Source Node: 1865682

By Wayne Duggan

Short sellers have gotten a lot of negative attention in 2021. But while some short sellers engage in nefarious practices, betting against overvalued, overheated or downward-trending stocks has always been a very useful trading strategy.

Buying put options and short selling are two of the most popular ways to bet on a stock price falling instead of rising. Here are the pros and cons of each strategy.

What to Know About Short-Selling
Short-selling is the practice of borrowing shares of stock from your broker and then selling them in the hopes of buying them back again (covering) at a lower price in the future. In doing so, you are theoretically pocketing the difference between the proceeds you gained when you opened the position and the price you paid to buy back the shares to cover.

However, there are also clear cons to short selling. One con is that you are typically paying a borrow fee on the shares you short. For most stocks, that borrowing fee is minimal, but for heavily shorted stocks it can be pricey.

Short-selling also has an upside cap on gains at 100%. A stock price can’t drop below zero, so the best you can do on a short bet is doubling your money. At the same time, the loss potential is theoretically unlimited. If the stock you shorted triples, you’ve lost double the size of your initial position.

Finally, short sellers may be subject to forced buy-ins or margin calls if a stock they shorted rises significantly. In these scenarios, brokers may force a short seller to close out their position at the worst possible time, resulting in large losses.

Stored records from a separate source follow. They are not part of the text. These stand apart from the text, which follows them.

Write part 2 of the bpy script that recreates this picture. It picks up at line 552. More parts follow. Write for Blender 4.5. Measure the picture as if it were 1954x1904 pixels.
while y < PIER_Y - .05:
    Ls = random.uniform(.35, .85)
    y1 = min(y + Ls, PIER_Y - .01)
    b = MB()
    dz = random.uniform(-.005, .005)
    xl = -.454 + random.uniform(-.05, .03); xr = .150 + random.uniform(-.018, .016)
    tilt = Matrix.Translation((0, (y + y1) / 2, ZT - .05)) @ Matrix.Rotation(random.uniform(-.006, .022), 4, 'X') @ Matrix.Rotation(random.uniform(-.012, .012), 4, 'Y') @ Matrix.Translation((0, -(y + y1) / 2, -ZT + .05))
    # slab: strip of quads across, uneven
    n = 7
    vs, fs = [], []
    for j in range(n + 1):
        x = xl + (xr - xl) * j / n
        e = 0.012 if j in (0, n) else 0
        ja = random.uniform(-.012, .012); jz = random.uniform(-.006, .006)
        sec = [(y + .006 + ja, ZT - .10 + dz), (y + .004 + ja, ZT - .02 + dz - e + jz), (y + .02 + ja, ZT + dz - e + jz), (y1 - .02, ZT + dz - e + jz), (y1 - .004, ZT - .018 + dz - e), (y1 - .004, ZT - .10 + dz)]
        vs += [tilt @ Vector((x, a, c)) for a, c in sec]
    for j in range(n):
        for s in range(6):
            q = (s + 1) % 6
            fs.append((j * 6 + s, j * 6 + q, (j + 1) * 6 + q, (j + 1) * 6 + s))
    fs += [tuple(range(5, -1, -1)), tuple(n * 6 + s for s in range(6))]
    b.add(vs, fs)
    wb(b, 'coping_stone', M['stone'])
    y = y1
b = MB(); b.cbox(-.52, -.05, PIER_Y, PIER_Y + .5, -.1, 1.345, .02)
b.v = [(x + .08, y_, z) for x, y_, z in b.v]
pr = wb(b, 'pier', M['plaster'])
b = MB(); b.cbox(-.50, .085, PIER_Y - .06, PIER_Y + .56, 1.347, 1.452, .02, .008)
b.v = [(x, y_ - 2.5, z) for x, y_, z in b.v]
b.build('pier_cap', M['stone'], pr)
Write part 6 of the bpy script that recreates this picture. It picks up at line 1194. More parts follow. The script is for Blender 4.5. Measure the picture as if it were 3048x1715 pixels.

What to Know About Put Buying
One popular alternative to short selling is buying put options. Put options give the buyer the right to sell shares of stock at the contract’s strike price on the contract’s expiration date.

There are several pros to buying put contracts. First, put contracts have downside capped at 100% of the premium paid while the max potential upside is the strike price minus the premium paid.  In the event a short squeeze or buyout sends the stock skyrocketing, you won’t end up potentially losing 200%, 300% or even 1,000% of your initial position.

One con of buying put options is that even if you are correct in predicting a negative price movement, you may still lose money on put options if the stock doesn’t move far enough in the right direction. When you buy an option contract, you are paying a time value premium up front that you only recover if the stock moves far enough below the strike price. When shorting a stock, every cent the stock moves in your direction is a profit.

Another disadvantage of buying puts is time. You can theoretically wait as long as you want for your short position to pay off, but a put buy must work by the expiration date of the contract.

And the Winner Is…
Unfortunately, there is no clear winner between put-buying and short-selling. Both strategies have pros and cons that make them each useful in unique ways given a trader’s strategy, risk tolerance and goals.